Bruce Tognazzini, the author of Apple’s Human Interface Guidelines, proposed a solution to both problems in the early 1990s. It’s a text field you can tab into. But, when you type, it shows a scrolling list, and jumps to the nearest match. Tab out or hit the enter key, and it selects that item. If you’re not sure what to type, you can also click and scroll until you see what you want. He called it a disambiguating field. At the time, FileMaker had a lookup field that was sorta like that, but his version was better.

In our older MacNail software, we didn’t even have popup menus. Users had to type in a number or letter code to do job costing. Finding a better way to handle long lists of jobs or categories was one reason why we abandoned Excel, and built a stand-alone app in C++. We copied Apple’s specs but called them clairvoyant fields, slightly less vague than disambiguating.

Programming clairvoyants required a text field, plus a temporary table for the list, plus a popup button to choose items with a mouse click. Interactions between them were complicated. Users could do many things with the mouse or keyboard, and the code had to handle them all. Lists might contain thousands of items, so it was challenging to get decent performance on 1990s hardware. We spent a full programmer-year getting clairvoyant fields to work right.

Since that time, both Macintosh and Windows have added a combo box control. It’s almost identical to the original disambiguating field, so we were delighted that we could use them for Goldenseal Pro. Kinda like, we had to build them from scratch back in the 90s, but now you can buy them at Walmart.

It took a few hours to get combo boxes working on Windows. A few days for Macintosh, but we ran into a problem. If you typed something not in the list, it just added that text. OK for some uses, but not for job cost accounting. You don’t want to start posting expenses to the Snith job just because you made a typo.

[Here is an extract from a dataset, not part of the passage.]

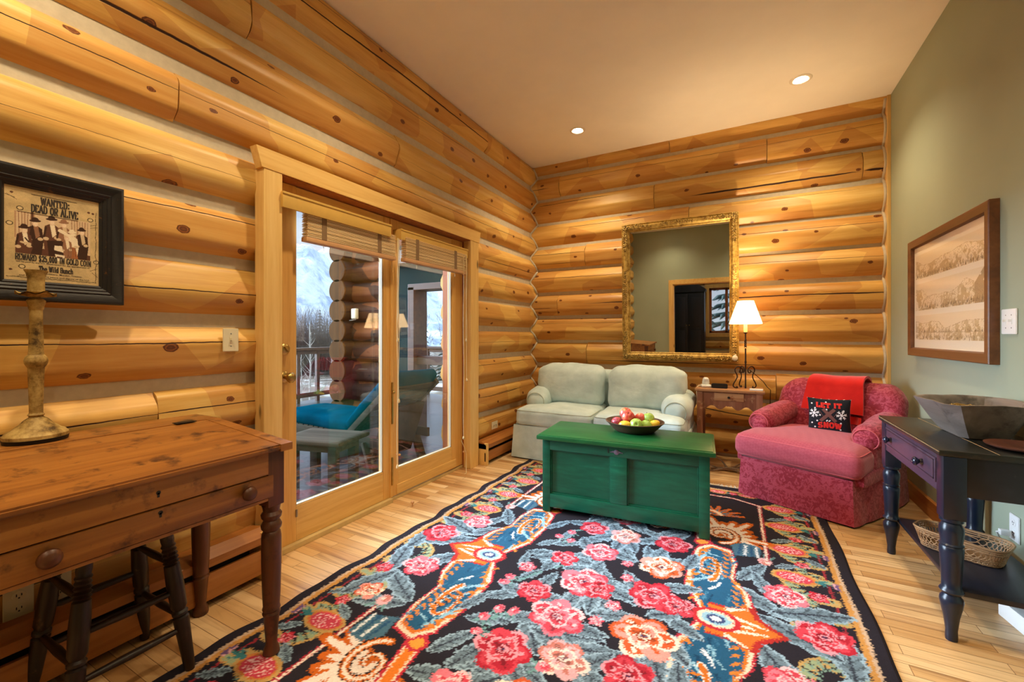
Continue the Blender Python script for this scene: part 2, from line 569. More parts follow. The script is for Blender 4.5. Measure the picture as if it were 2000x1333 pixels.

Apple’s web page for combo boxes said it was possible to restrict them to existing items. Our staff couldn’t find sample code to do that, and couldn’t figure how to make them work right. Eventually we built a replacement from a text field, temporary table and popup button, just like before.

Doing it that way was still just as complicated. Three or four times we got frustrated, and went back to the Cocoa combo box to try again. Then we kept reverting, and gradually perfected the built-from-scratch version.

A few weeks ago, we posted to Apple’s Cocoa-dev mailing asking for help.  Unfortunately, nobody there knew how to make them work right, either. Almost everyone insisted we should use popup buttons instead of a combo box. Out of desperation, we actually tried popups as suggested, but most of their old flaws still remain.

So, the dream of easy Mac combo boxes was just a dream. Windows has a simple yes/no option to restrict to existing, and you’d think that Cocoa would do the same. But, nope.

Building combo boxes from scratch has taken some time. Fortunately, after a couple more weeks of effort, they are working well. Unfortunately, they will look slightly different between Mac and Windows, and we may need to give them different names.